Rational vs real decision-making (background substance)
Classic economics assumes rational, utility-maximising consumers; psychology shows we are boundedly rational and use heuristics.
The central debate in this topic: how rational are consumers?
The rational (economic) assumption. Traditional economics models the consumer as a rational agent who has full information, weighs all options, and chooses the one that maximises utility (overall satisfaction/value for money). This is the basis of utility theory.
Why it breaks down. In reality, consumers have limited time, information and mental capacity — what Herbert Simon called bounded rationality. We cannot evaluate every option, so we use shortcuts (heuristics) and are influenced by emotion, framing and context. This is the foundation of behavioural economics.
Two consequences:
- We often satisfice (accept 'good enough') rather than maximise.
- We show systematic biases (e.g. loss aversion, anchoring) that a purely rational model can't explain.

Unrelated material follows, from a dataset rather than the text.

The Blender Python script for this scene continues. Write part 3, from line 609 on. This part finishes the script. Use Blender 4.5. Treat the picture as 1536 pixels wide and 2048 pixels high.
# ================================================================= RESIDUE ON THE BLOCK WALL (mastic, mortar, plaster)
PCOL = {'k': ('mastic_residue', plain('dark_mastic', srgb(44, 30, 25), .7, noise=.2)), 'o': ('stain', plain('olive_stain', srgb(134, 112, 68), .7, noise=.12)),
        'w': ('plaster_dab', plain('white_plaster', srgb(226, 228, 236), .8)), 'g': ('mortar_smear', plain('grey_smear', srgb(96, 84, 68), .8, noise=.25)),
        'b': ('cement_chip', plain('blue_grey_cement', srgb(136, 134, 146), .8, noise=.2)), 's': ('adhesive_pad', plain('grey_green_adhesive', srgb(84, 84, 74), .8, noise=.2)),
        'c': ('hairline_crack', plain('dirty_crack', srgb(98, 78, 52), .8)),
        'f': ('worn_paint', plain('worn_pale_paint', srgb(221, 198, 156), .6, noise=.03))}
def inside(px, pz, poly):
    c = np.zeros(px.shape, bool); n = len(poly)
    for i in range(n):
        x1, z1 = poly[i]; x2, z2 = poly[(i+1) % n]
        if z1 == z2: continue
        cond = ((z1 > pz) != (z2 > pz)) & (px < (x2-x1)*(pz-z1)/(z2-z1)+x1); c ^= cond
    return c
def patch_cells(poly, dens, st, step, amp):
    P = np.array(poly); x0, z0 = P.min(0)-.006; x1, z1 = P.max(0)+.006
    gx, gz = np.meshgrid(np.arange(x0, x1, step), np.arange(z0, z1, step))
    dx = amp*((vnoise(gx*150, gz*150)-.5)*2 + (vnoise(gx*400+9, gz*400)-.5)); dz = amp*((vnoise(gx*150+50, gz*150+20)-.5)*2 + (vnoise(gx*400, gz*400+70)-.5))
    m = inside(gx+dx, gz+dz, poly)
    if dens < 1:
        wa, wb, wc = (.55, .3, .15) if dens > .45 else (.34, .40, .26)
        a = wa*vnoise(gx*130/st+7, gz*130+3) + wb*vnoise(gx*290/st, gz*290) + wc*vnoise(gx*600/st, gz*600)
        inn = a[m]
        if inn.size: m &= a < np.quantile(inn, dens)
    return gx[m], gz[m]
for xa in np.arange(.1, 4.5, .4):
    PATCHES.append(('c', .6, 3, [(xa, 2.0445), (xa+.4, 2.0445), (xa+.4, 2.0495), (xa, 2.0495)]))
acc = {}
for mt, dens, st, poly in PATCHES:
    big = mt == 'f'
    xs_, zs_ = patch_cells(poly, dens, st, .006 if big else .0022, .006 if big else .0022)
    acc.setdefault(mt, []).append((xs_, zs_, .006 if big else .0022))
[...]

Why this matters. This rational-vs-real tension runs through the whole topic and is the perfect basis for evaluation: rational models are elegant and testable but unrealistic; psychological models are realistic but harder to formalise. Marketers exploit the gap (e.g. framing, anchoring, limited-time offers).
- Rational/economic view: consumers maximise utility with full information.
- Reality: bounded rationality (Simon) — limited time/info/capacity.
- So we use heuristics and are swayed by emotion/framing/context (behavioural economics).
- Consequences: we satisfice (not maximise) and show systematic biases.
- Rational models = elegant but unrealistic; psychological models = realistic but messier.